Creating Opportunity

Cedar Valley College (CVC) serves predominantly African American and Hispanic populations, research has proven disproportionate health impacts from emissions due to the use of coal, oil, and gas as well as climate change in lower income areas.

As a community college, all students and employees commutes every day, this makes it really hard to reduce Scope 3 Greenhouse Gas Emissions (GHG). With a Living Lab initiative, marketing students have developed a marketing campaign to increase car-pooling with an App that is on the Dallas County Community College District (DCCCD) website.
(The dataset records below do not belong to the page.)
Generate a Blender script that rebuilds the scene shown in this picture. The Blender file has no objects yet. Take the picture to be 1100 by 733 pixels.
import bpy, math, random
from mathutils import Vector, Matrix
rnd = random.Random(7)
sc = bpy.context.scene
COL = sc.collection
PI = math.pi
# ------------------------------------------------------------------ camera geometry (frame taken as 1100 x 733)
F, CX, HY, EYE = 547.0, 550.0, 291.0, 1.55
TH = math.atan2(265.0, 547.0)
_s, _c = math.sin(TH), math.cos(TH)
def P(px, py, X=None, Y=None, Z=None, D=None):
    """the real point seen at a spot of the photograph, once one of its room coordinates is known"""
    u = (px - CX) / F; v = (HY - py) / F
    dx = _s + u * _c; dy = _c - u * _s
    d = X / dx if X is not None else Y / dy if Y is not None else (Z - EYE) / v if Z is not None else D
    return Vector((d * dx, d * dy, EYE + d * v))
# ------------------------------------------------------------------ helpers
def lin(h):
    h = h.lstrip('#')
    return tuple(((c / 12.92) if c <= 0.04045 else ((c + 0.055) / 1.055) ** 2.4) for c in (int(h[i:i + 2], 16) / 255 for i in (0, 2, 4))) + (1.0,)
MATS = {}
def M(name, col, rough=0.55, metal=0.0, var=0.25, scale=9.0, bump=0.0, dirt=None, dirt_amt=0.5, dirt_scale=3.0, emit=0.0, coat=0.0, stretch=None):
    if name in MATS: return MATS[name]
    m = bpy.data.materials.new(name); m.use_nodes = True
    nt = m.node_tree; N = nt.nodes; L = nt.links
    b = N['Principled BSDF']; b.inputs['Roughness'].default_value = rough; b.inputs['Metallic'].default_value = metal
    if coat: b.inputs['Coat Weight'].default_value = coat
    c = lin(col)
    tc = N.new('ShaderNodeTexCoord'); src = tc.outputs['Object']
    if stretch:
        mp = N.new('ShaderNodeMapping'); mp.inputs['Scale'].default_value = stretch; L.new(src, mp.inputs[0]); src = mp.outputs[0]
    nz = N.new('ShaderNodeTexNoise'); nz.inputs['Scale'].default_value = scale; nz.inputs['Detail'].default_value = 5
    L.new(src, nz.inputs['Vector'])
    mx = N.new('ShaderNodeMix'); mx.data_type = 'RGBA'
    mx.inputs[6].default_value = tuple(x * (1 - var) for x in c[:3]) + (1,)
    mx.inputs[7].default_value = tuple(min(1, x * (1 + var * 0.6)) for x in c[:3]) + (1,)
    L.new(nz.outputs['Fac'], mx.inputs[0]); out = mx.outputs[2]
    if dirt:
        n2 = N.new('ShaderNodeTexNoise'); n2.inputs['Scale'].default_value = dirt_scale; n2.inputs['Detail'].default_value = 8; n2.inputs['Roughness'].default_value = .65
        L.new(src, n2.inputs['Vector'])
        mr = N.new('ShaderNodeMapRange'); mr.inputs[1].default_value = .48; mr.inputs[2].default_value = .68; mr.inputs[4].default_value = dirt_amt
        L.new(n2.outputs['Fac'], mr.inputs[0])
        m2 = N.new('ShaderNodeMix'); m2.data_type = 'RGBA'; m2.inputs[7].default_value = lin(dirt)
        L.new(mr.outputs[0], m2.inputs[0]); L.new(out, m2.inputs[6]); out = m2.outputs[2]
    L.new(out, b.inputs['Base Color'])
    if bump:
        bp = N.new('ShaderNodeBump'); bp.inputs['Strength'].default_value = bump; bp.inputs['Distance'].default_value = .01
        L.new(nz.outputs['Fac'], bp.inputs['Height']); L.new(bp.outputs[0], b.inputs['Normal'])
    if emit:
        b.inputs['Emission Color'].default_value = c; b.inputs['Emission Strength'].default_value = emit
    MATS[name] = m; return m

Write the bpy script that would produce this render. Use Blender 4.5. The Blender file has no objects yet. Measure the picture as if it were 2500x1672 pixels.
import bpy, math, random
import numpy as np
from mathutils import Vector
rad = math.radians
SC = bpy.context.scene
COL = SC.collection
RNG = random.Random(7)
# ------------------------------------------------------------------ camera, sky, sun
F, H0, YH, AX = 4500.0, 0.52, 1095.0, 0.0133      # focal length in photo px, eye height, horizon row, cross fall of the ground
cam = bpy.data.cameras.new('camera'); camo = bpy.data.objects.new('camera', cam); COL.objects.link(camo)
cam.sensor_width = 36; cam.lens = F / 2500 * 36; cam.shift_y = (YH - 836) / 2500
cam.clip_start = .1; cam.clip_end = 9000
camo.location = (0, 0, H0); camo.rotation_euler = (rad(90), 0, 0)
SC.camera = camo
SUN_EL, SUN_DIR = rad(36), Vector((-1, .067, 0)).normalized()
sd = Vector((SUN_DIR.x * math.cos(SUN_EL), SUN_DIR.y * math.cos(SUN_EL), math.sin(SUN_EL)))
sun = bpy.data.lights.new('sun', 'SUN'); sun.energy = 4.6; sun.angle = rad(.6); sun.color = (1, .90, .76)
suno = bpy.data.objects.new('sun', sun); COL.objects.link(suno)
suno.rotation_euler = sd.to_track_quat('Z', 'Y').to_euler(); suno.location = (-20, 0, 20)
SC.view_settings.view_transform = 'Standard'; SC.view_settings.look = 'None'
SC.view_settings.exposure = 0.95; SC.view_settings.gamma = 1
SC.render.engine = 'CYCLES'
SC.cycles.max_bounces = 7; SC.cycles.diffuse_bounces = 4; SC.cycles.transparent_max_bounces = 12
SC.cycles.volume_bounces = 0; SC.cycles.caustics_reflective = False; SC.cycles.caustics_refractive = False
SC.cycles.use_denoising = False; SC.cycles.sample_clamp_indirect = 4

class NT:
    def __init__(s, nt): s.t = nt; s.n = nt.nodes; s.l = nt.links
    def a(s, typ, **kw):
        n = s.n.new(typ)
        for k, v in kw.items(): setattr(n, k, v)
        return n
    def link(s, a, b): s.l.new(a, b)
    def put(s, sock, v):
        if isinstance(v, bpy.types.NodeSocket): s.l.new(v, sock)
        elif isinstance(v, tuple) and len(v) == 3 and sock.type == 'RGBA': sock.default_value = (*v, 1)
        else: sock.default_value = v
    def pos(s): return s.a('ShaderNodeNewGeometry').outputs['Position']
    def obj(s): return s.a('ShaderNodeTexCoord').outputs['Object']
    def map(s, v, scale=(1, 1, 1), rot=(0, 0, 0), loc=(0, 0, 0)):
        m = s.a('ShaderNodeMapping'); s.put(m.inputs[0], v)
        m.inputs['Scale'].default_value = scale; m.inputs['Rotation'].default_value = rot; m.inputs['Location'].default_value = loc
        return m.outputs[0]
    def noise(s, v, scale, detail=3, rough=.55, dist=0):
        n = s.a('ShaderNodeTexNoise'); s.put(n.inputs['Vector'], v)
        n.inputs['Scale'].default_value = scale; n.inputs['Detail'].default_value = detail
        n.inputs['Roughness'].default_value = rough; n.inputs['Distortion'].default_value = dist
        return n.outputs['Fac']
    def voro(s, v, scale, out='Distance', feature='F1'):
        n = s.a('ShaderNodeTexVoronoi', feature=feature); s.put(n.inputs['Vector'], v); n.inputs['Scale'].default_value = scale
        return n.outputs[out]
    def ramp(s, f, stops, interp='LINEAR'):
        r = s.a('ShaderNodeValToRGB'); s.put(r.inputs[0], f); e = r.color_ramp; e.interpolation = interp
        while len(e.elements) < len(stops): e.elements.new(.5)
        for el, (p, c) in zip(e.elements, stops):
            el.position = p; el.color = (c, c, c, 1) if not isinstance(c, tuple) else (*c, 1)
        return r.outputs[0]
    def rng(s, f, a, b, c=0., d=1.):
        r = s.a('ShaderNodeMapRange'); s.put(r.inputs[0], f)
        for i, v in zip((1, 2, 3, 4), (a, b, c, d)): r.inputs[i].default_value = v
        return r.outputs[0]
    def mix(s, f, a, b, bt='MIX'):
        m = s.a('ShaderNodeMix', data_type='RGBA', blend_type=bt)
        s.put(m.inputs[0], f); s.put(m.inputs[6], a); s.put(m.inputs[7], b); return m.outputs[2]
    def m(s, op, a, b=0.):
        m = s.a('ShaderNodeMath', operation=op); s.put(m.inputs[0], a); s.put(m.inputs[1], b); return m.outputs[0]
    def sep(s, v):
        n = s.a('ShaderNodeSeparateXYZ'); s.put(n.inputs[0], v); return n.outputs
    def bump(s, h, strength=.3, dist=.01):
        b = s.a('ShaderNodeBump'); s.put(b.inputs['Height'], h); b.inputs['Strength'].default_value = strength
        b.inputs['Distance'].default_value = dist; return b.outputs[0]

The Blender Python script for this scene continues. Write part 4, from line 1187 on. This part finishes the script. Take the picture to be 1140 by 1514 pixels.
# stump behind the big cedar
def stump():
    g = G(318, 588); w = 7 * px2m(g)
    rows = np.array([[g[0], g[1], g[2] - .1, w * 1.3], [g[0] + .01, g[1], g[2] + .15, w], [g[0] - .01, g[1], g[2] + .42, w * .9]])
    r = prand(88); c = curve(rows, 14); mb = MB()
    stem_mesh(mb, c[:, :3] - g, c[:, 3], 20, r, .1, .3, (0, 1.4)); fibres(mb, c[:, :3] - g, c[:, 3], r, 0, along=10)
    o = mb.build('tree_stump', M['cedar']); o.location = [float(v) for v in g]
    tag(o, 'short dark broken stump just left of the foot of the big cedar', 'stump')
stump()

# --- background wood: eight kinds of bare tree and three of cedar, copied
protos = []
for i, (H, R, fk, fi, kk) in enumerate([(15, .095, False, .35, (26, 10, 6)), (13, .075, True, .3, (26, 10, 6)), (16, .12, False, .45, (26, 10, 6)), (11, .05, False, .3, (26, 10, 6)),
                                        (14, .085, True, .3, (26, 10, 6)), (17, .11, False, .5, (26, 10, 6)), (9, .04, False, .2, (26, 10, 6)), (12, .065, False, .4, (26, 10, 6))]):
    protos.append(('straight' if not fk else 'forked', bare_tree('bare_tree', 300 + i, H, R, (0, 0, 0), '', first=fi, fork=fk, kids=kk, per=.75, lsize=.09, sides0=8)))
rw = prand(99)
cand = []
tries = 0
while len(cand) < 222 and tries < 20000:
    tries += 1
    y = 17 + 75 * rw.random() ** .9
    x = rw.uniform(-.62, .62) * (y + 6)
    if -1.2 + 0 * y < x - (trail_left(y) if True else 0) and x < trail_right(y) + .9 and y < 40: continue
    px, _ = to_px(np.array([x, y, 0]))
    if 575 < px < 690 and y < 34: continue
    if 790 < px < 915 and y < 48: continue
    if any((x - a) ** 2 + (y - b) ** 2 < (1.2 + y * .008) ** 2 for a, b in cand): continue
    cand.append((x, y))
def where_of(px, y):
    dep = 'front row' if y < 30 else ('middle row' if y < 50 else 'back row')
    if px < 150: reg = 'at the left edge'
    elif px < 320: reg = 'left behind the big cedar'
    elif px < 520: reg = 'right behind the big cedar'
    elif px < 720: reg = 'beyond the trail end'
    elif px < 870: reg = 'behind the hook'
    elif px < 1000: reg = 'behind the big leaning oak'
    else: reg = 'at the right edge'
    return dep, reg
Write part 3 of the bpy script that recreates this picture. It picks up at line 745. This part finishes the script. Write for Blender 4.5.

A free Dallas Area Rapid Transit (DART) pass is offered to all full-time students, as a poverty alleviation mechanism, it is also an incentive for students and employees to not drive to CVC.

Since the year 2006, CVC has prepared five GHG Reports, being one of the first community colleges to sign the ACUPCC/Second Nature commitment and recognized nationwide as a Sustainability Center of Excellence. Many energy efficiency actions have been implemented by CVC facilities. All buildings have electricity meters, the students have been analyzing the data and proposing energy efficiency measures.

CVC’s has reduced GHG emissions by 6.21%, the target is 10% reduction by 2020. Partnering with the Department of Energy/National Renewable Energy Lab, the Environmental Protection Agency, local utilities, public officials, educational institutions and private consultants; CVC led an alternative energy feasibility study. With a Power Purchasing Agreement, a large-scale onsite solar energy project is possible at CVC, providing hands-on learning opportunities while improving regional air quality.